No, Scientists Didn’t Just Suggest We ‘Dim The Sun’ To Stop Climate Change

No, Scientists Didn’t Just Suggest We ‘Dim The Sun’ To Stop Climate Change

Reports last week of a new paper from researchers at Yale and Harvard proposing “sun-dimming” to mitigate climate change sure sounded alarming. Trouble is, those reports misconstrued the cited research, which made no suggestion that we actually engage in so-called solar geoengineering.

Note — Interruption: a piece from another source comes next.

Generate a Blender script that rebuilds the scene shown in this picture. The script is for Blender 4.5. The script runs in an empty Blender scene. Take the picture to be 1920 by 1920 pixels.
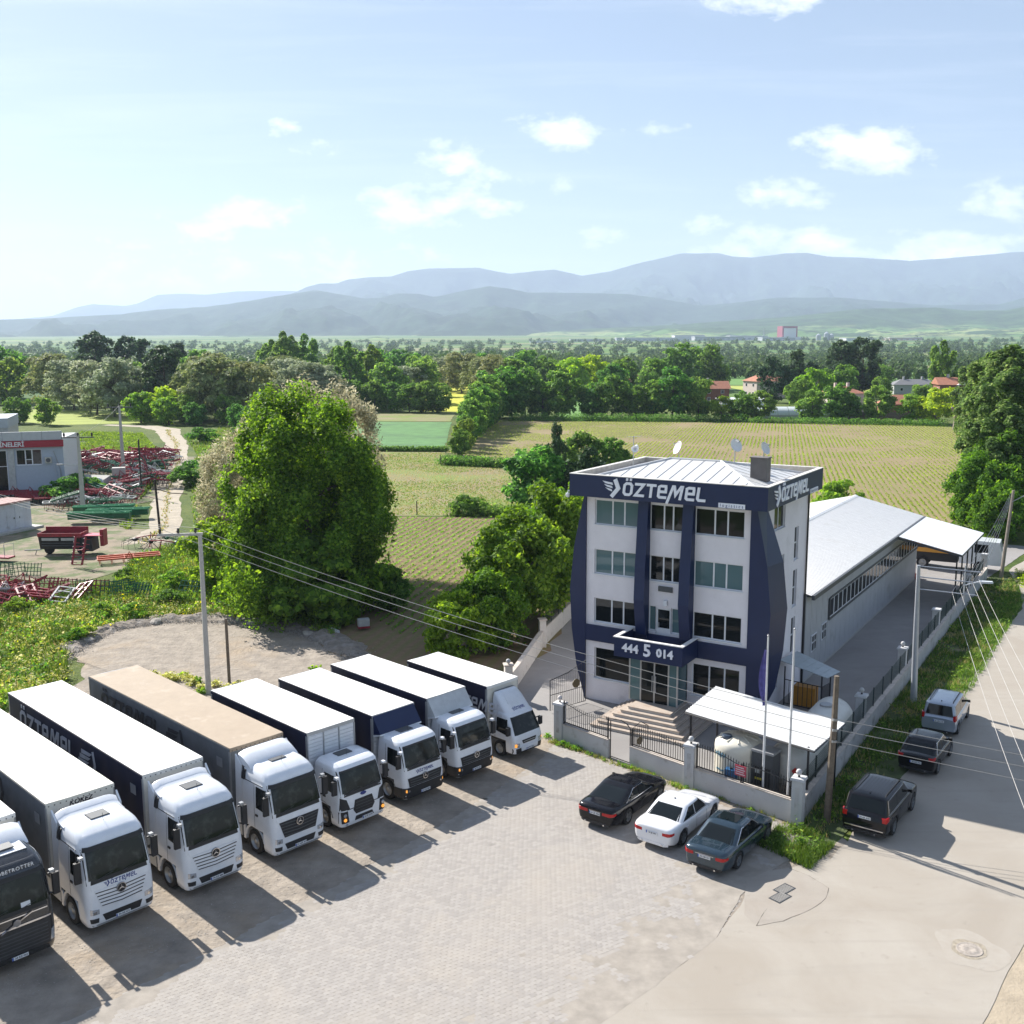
import bpy, bmesh, math, random
import numpy as np
from mathutils import Vector, Matrix, noise as mnoise
random.seed(7); rng = np.random.default_rng(11)
sc = bpy.context.scene
col = sc.collection
R = math.radians
# ---------------------------------------------------------------- camera
FPX, HZ, CAMH, ROLL = 1935.0, 642.0, 20.2, -0.0043
PITCH = math.atan((960 - HZ) / FPX)
cd = bpy.data.cameras.new('camera'); cam = bpy.data.objects.new('camera', cd); col.objects.link(cam)
cd.sensor_width = 36; cd.lens = 36 * FPX / 1920; cd.clip_start = 0.5; cd.clip_end = 60000
cam.matrix_world = Matrix.Translation((0, 0, CAMH)) @ Matrix.Rotation(math.pi / 2 - PITCH, 4, 'X') @ Matrix.Rotation(ROLL, 4, 'Z')
sc.camera = cam
# ---------------------------------------------------------------- light
SUN_AZ, SUN_EL = 134.0, 36.0          # direction TO the sun, degrees from +X, elevation
sl = bpy.data.lights.new('sun', 'SUN'); sl.energy = 5.0; sl.angle = R(0.55); sl.color = (1.0, 0.955, 0.89)
so = bpy.data.objects.new('sun', sl); col.objects.link(so)
sdir = Vector((math.cos(R(SUN_AZ)) * math.cos(R(SUN_EL)), math.sin(R(SUN_AZ)) * math.cos(R(SUN_EL)), math.sin(R(SUN_EL))))
so.rotation_euler = sdir.to_track_quat('Z', 'Y').to_euler(); so.location = (0, 0, 60)
sc.view_settings.view_transform = 'Standard'; sc.view_settings.look = 'None'
sc.view_settings.exposure = 1.12; sc.view_settings.gamma = 1.0; sc.view_settings.use_curve_mapping = False
sc.cycles.max_bounces = 6; sc.cycles.diffuse_bounces = 2; sc.cycles.glossy_bounces = 3
sc.cycles.transmission_bounces = 4; sc.cycles.transparent_max_bounces = 12; sc.cycles.volume_bounces = 1
sc.cycles.use_denoising = True

class NT:
    """tiny node helper"""
    def __init__(s, tree): s.t = tree; s.n = tree.nodes; s.l = tree.links
    def new(s, typ, ins=None, **kw):
        n = s.n.new(typ)
        for k, v in kw.items(): setattr(n, k, v)
        if ins:
            for k, v in ins.items():
                if isinstance(v, bpy.types.NodeSocket): s.l.new(v, n.inputs[k])
                else: n.inputs[k].default_value = v
        return n
    def math(s, op, a, b=None, c=None, clamp=False):
        n = s.n.new('ShaderNodeMath'); n.operation = op; n.use_clamp = clamp
        for i, v in enumerate((a, b, c)):
            if v is None: continue
            if isinstance(v, bpy.types.NodeSocket): s.l.new(v, n.inputs[i])
            else: n.inputs[i].default_value = v
        return n.outputs[0]
    def mix(s, f, a, b, blend='MIX'):
        n = s.n.new('ShaderNodeMix'); n.data_type = 'RGBA'; n.blend_type = blend
        for k, v in ((0, f), (6, a), (7, b)):
            if isinstance(v, bpy.types.NodeSocket): s.l.new(v, n.inputs[k])
            else: n.inputs[k].default_value = v if k == 0 else (*v[:3], 1)
        return n.outputs[2]
    def ramp(s, f, stops, interp='LINEAR'):
        n = s.n.new('ShaderNodeValToRGB'); cr = n.color_ramp; cr.interpolation = interp
        while len(cr.elements) < len(stops): cr.elements.new(0.5)
        for e, (p, c) in zip(cr.elements, stops):
            e.position = p; e.color = (*c, 1) if not isinstance(c, (int, float)) else (c, c, c, 1)
        s.l.new(f, n.inputs[0]); return n.outputs[0]
    def noise(s, vec, scale, detail=3, rough=.55, dist=0.0):
        n = s.n.new('ShaderNodeTexNoise'); n.inputs['Scale'].default_value = scale
        n.inputs['Detail'].default_value = detail; n.inputs['Roughness'].default_value = rough; n.inputs['Distortion'].default_value = dist
        if vec is not None: s.l.new(vec, n.inputs['Vector'])
        return n.outputs[0]

# ---------------------------------------------------------------- world: sky with clouds
w = bpy.data.worlds.new('World'); sc.world = w; w.use_nodes = True
N = NT(w.node_tree); N.n.clear()
sky = N.new('ShaderNodeTexSky', sky_type='NISHITA', sun_disc=False, sun_elevation=R(SUN_EL), sun_rotation=R(SUN_AZ - 90) * -1 + 0,
            altitude=200, air_density=1.0, dust_density=.65, ozone_density=1.0)
tc = N.new('ShaderNodeTexCoord')
sx = N.new('ShaderNodeSeparateXYZ', {0: tc.outputs['Generated']})
yy = N.math('MAXIMUM', sx.outputs[1], 0.05)
gx = N.math('DIVIDE', sx.outputs[0], yy); gz = N.math('DIVIDE', sx.outputs[2], yy)
plane = N.new('ShaderNodeCombineXYZ', {0: gx, 1: N.math('MULTIPLY', gz, 1.9)}).outputs[0]
nz1 = N.noise(plane, 16, 6, .6, .3); nz2 = N.noise(plane, 55, 4, .6)
# clouds: (x/y, z/y, half width, half height, strength) as directions in front
CL = [(-.222, .208, .017, .009, 1), (-.186, .190, .03, .008, .5), (-.05, .165, .042, .028, .9), (.055, .203, .038, .018, 1), (.02, .208, .03, .01, .7),
      (.125, .206, .036, .007, .7), (-.243, .128, .05, .019, .95), (-.33, .106, .06, .018, .5), (-.09, .135, .055, .022, .95), (-.02, .132, .03, .012, .7), (.04, .155, .025, .012, .5),
      (.345, .184, .062, .024, 1.1), (.27, .143, .038, .017, .95), (.183, .115, .03, .013, 1), (.255, .34, .06, .024, 1.1), (.165, .34, .013, .008, 1),
      (.48, .131, .05, .022, 1), (.28, .092, .095, .02, 1.1), (.42, .086, .075, .02, 1.05), (.50, .10, .03, .02, .9), (-.35, .075, .11, .03, .55), (-.18, .078, .1, .026, .55), (.07, .099, .03, .01, .4)]
acc = None
for cx, cz, a, b, st in CL:
    cx = cx / (math.cos(PITCH) + (cz + math.tan(PITCH)) * math.sin(PITCH)); cz = math.tan(math.atan(cz + math.tan(PITCH)) - PITCH); a *= .88; b *= .85
    ex = N.math('MULTIPLY', N.math('SUBTRACT', gx, cx), 1 / a); ez = N.math('MULTIPLY', N.math('SUBTRACT', gz, cz), 1 / b)
    q = N.math('ADD', N.math('MULTIPLY', ex, ex), N.math('MULTIPLY', ez, ez))
    m_ = N.math('MULTIPLY_ADD', q, -st * .5, st)
    acc = m_ if acc is None else N.math('MAXIMUM', acc, m_)
acc = N.math('MAXIMUM', acc, -1.0)
dens = N.math('ADD', N.math('MULTIPLY', acc, .55), N.math('MULTIPLY_ADD', nz1, 2.2, -1.12))
dens = N.math('ADD', dens, N.math('MULTIPLY_ADD', nz2, .9, -.45))
dens = N.math('SMOOTH_MIN', N.math('MULTIPLY_ADD', dens, .85, -.13, True), .9, .2)
ci = N.noise(N.new('ShaderNodeMapping', {0: plane, 'Rotation': (0, 0, -.15), 'Scale': (1.2, 9, 1)}).outputs[0], 2.2, 5, .6, .4)
cirrus = N.math('MULTIPLY', N.math('MULTIPLY_ADD', ci, 2.6, -1.25, True), .12)
front = N.math('MULTIPLY_ADD', sx.outputs[1], 8, -1.5, True)
gen = N.math('MULTIPLY_ADD', N.noise(tc.outputs['Generated'], 5, 6, .6), 5, -2.95, True)   # ordinary scattered cloud for the rest of the sky
back = N.math('MULTIPLY', N.math('SUBTRACT', 1.0, front), gen)
cm = N.math('ADD', N.math('MULTIPLY', front, N.math('MAXIMUM', dens, cirrus)), back, clamp=True)
skyc = N.mix(.30, sky.outputs[0], (5.9, 7.3, 10.2))
colr = N.mix(cm, skyc, (18.5, 18.3, 18.2))
bg = N.new('ShaderNodeBackground', {0: colr, 1: 0.05})
out = N.new('ShaderNodeOutputWorld'); N.l.new(bg.outputs[0], out.inputs[0])

# ---------------------------------------------------------------- helpers
def grp(o, label=None, cat=None, group=None, kind=None):
    if label: o['label'] = label
    if cat: o['category'] = cat
    if group: o['group'] = group
    if kind: o['kind'] = kind
    return o
def empty(name, loc=(0, 0, 0), rz=0.0, label=None, cat=None, group=None):
    o = bpy.data.objects.new(name, None); col.objects.link(o); o.empty_display_size = .3
    o.location = loc; o.rotation_euler = (0, 0, rz)
    return grp(o, label, cat, group)
def link(name, me, parent=None, loc=None, rz=None, scale=None):
    o = bpy.data.objects.new(name, me); col.objects.link(o)
    if parent is not None: o.parent = parent
    if loc is not None: o.location = loc
    if rz is not None: o.rotation_euler = rz if isinstance(rz, tuple) else (0, 0, rz)
    if scale is not None: o.scale = scale
    return o
def copy_tree(o, parent=None):
    c = o.copy(); col.objects.link(c)
    if parent is not None: c.parent = parent
    for ch in o.children: copy_tree(ch, c)
    return c
class MB:
    def __init__(s): s.v = []; s.f = []; s.mi = []; s.cur = 0
    def poly(s, pts, *faces):
        b = len(s.v); s.v.extend(tuple(map(float, p)) for p in pts)
        for f in faces: s.f.append(tuple(b + i for i in f)); s.mi.append(s.cur)
        return s
    def box(s, x0, x1, y0, y1, z0, z1):
        if x0 > x1: x0, x1 = x1, x0
        if y0 > y1: y0, y1 = y1, y0
        if z0 > z1: z0, z1 = z1, z0
        return s.poly([(x0,y0,z0),(x1,y0,z0),(x1,y1,z0),(x0,y1,z0),(x0,y0,z1),(x1,y0,z1),(x1,y1,z1),(x0,y1,z1)],
                      (0,3,2,1),(4,5,6,7),(0,1,5,4),(1,2,6,5),(2,3,7,6),(3,0,4,7))
    def hexa(s, p): return s.poly(p, (0,3,2,1),(4,5,6,7),(0,1,5,4),(1,2,6,5),(2,3,7,6),(3,0,4,7))
    def prism(s, pts2, ax, a, b):
        """extrude a 2D polygon along axis ax (0,1,2) from a to b; pts2 in the other two axes"""
        n = len(pts2)
        def P(p, t): l = list(p); l.insert(ax, t); return l
        s.poly([P(p, a) for p in pts2] + [P(p, b) for p in pts2], tuple(range(n))[::-1], tuple(range(n, 2*n)), *[(i, (i+1) % n, n+(i+1) % n, n+i) for i in range(n)])
        return s
    def tube(s, path, rad, n=8, caps=True):
        path = [Vector(p) for p in path]; rad = rad if isinstance(rad, (list, tuple)) else [rad] * len(path)
        rings = []; up = None
        for i, p in enumerate(path):
            d = (path[min(i+1, len(path)-1)] - path[max(i-1, 0)]).normalized()
            if up is None: up = Vector((0, 0, 1)) if abs(d.z) < .9 else Vector((1, 0, 0))
            a = d.cross(up).normalized(); b_ = d.cross(a).normalized(); up = b_.cross(d).normalized() if False else up
            rings.append([p + (a * math.cos(2*math.pi*k/n) + b_ * math.sin(2*math.pi*k/n)) * rad[i] for k in range(n)])
        b = len(s.v)
        for r_ in rings: s.v.extend(tuple(q) for q in r_)
        for i in range(len(rings)-1):
            for k in range(n):
                s.f.append((b+i*n+k, b+i*n+(k+1) % n, b+(i+1)*n+(k+1) % n, b+(i+1)*n+k)); s.mi.append(s.cur)
        if caps:
            s.f.append(tuple(b+k for k in range(n))[::-1]); s.mi.append(s.cur)
            s.f.append(tuple(b+(len(rings)-1)*n+k for k in range(n))); s.mi.append(s.cur)
        return s
    def cyl(s, c, r, h, n=16, ax=2, r2=None):
        d = [0, 0, 0]; d[ax] = h; c = Vector(c)
        return s.tube([c, c + Vector(d)], [r, r if r2 is None else r2], n)
    def lathe(s, prof, n=24, c=(0, 0, 0), ax=2, caps=True):
        """prof: list of (r, h)"""
        b = len(s.v)
        for r_, h in prof:
            for k in range(n):
                a = 2*math.pi*k/n; p = [r_*math.cos(a), r_*math.sin(a)]; p.insert(ax, h)
                s.v.append((p[0]+c[0], p[1]+c[1], p[2]+c[2]))
        for i in range(len(prof)-1):
            for k in range(n):
                s.f.append((b+i*n+k, b+i*n+(k+1) % n, b+(i+1)*n+(k+1) % n, b+(i+1)*n+k)); s.mi.append(s.cur)
        if caps:
            s.f.append(tuple(b+k for k in range(n))[::-1]); s.mi.append(s.cur)
            s.f.append(tuple(b+(len(prof)-1)*n+k for k in range(n))); s.mi.append(s.cur)
        return s
    def grid(s, fn, nu, nv, close=False):
        b = len(s.v)
        for i in range(nu+1):
            for j in range(nv+1): s.v.append(tuple(fn(i/nu, j/nv)))
        for i in range(nu):
            for j in range(nv):
                q = b+i*(nv+1)+j; s.f.append((q, q+nv+1, q+nv+2, q+1)); s.mi.append(s.cur)
        return s
    def mesh(s, name, mats, smooth=None, fix=True):
        me = bpy.data.meshes.new(name); me.from_pydata(s.v, [], s.f)
        for m_ in (mats if isinstance(mats, (list, tuple)) else [mats]): me.materials.append(m_)
        if any(s.mi): me.polygons.foreach_set('material_index', s.mi)
        if fix or smooth:
            bm = bmesh.new(); bm.from_mesh(me)
            if smooth: bmesh.ops.remove_doubles(bm, verts=bm.verts, dist=1e-4)
            if fix: bmesh.ops.recalc_face_normals(bm, faces=bm.faces)
            if smooth:
                for f in bm.faces: f.smooth = True
                lim = R(smooth)
                for e in bm.edges: e.smooth = (len(e.link_faces) == 2 and e.calc_face_angle(0) < lim)
            bm.to_mesh(me); bm.free()
        me.update(); return me
    def build(s, name, mats, parent=None, smooth=None, fix=True, **kw):
        return link(name, s.mesh(name, mats, smooth, fix), parent, **kw)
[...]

Instead, Wake Smith, a lecturer at Yale, and co-author Gernot Wagner, a research associate and lecturer at Harvard, attempted to calculate the cost of one of the most oft-discussed solar geoengineering methods — Stratospheric Aerosol Injection (SAI) — which basically involves dumping a bunch of sunlight-reflecting particles into the upper atmosphere. The authors confirmed such a strategy could be a “remarkably inexpensive” way of staving off some global warming. The research was published Friday in Environmental Research Letters.

“The focus of the paper is very different from most of what news reports are saying,” Wagner, a co-director of Harvard’s Solar Geoengineering Research Program, told Earther. One of the biggest differences between how the report has been covered and what the authors wrote is the assumption that they are presenting the research as a viable solution to climate change.

“Solar geoengineering is not a solution to climate change,” Wagner said. “This does not address CO2 directly. It has indirect benefits, but frankly, that’s a sideshow. It simply does not address the root cause.”

The best way to think about the new research is as a sort of fact-check of one proposed method — an extremely controversial and reviewed proposed methods for lofting sulfate particles into the lower stratosphere to lower temperatures on Earth and determined that a specialised high-altitude aircraft — one they dubbed SAI Lofter (SAIL), and which doesn’t even exist — would be the most cost-effective way to do that. They estimate that such a program would cost a little more than $3 billion annually over the first 15 years of deployment, and it would aim to “cut in half the rate of temperature change from the first year of the program onward.”

“It is a very focused paper that tries to cost out this one possible solar geoengineering deployment scenario. That’s all we’re doing,” Wagner told Earther. “We’re doing, I’d like to think, a better job in actually coming to real numbers, mostly because we’ve talked directly to aerospace companies and industry folks in this highly hypothetical scenario trying to cost out what a semi-realistic deployment scenario like this would in fact cost. That’s it.”

As the study authors note in their analysis, “solar geoengineering is often described as ‘fast, cheap, and imperfect.” They acknowledge the first point and present evidence for the second, however—and this appears to be what’s lost in translation in reports around this research by CNN, the Daily Mail and others—the authors write that they “make no judgment about the desirability of SAI.”

“We simply show that a hypothetical deployment program commencing 15 years hence, while both highly uncertain and ambitious, would indeed be technically possible from an engineering perspective,” they write. “It would also be remarkably inexpensive.”

Another focus of the paper was whether any such technology could be deployed in secret, which its authors note is unlikely given “given the need for thousands of flights annually by airliner-sized aircraft operating from an international array of bases.”

Wagner said that the research is an important advance for a very narrow question about solar geoengineering, but as other experts in the field have noted, further research on the topic is paramount. If the effects of solar geoengineering are not fully understood, such a method could be adopted without a clear grasp of its potential consequences.

“The genie’s out of the bottle,” Andy Parker of the Institute for Advanced Sustainability Studies in Potsdam, Germany, who has also published research on solar geoengineering, told Gizmodo in March. “And I don’t believe not talking about it is gonna make the idea go away.”

Following of the release of the second volume of the fourth National Climate Assessment (you know, the massive federal report on climate change that Trump’s administration attempted to bury), it’s clear that the potential impact of climate change on all facets of life could be disastrous. And as the report states, its effects are already being felt across the United States.

But there is no simple or easy solution to mitigating climate change. Any suggestion to the contrary is likely a vast oversimplification.